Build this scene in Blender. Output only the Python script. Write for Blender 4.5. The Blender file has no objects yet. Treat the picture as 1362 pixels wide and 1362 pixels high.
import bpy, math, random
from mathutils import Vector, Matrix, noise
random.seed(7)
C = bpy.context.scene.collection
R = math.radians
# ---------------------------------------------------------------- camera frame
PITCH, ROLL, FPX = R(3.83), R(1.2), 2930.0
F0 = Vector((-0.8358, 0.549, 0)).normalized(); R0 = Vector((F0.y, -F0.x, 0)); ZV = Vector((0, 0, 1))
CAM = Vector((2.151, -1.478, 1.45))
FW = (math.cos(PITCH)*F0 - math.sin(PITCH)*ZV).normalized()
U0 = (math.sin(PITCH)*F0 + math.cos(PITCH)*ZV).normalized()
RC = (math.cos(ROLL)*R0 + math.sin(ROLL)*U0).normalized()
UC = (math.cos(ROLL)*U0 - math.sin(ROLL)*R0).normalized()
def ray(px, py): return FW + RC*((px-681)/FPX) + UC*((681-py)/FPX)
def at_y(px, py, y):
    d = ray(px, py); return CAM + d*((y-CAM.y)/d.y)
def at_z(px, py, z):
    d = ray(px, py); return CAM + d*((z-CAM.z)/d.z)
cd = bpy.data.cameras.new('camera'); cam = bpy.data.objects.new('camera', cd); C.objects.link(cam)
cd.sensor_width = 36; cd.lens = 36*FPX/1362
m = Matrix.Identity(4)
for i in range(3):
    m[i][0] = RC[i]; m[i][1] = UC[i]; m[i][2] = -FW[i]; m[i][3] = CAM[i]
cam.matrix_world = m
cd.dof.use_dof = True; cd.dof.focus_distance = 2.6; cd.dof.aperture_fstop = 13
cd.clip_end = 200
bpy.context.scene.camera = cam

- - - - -

Restate the whole listing exactly, leaving out nothing.

Build this scene in Blender. Output only the Python script. Write for Blender 4.5. The Blender file has no objects yet. Treat the picture as 1362 pixels wide and 1362 pixels high.
import bpy, math, random
from mathutils import Vector, Matrix, noise
random.seed(7)
C = bpy.context.scene.collection
R = math.radians
# ---------------------------------------------------------------- camera frame
PITCH, ROLL, FPX = R(3.83), R(1.2), 2930.0
F0 = Vector((-0.8358, 0.549, 0)).normalized(); R0 = Vector((F0.y, -F0.x, 0)); ZV = Vector((0, 0, 1))
CAM = Vector((2.151, -1.478, 1.45))
FW = (math.cos(PITCH)*F0 - math.sin(PITCH)*ZV).normalized()
U0 = (math.sin(PITCH)*F0 + math.cos(PITCH)*ZV).normalized()
RC = (math.cos(ROLL)*R0 + math.sin(ROLL)*U0).normalized()
UC = (math.cos(ROLL)*U0 - math.sin(ROLL)*R0).normalized()
def ray(px, py): return FW + RC*((px-681)/FPX) + UC*((681-py)/FPX)
def at_y(px, py, y):
    d = ray(px, py); return CAM + d*((y-CAM.y)/d.y)
def at_z(px, py, z):
    d = ray(px, py); return CAM + d*((z-CAM.z)/d.z)
cd = bpy.data.cameras.new('camera'); cam = bpy.data.objects.new('camera', cd); C.objects.link(cam)
cd.sensor_width = 36; cd.lens = 36*FPX/1362
m = Matrix.Identity(4)
for i in range(3):
    m[i][0] = RC[i]; m[i][1] = UC[i]; m[i][2] = -FW[i]; m[i][3] = CAM[i]
cam.matrix_world = m
cd.dof.use_dof = True; cd.dof.focus_distance = 2.6; cd.dof.aperture_fstop = 13
cd.clip_end = 200
bpy.context.scene.camera = cam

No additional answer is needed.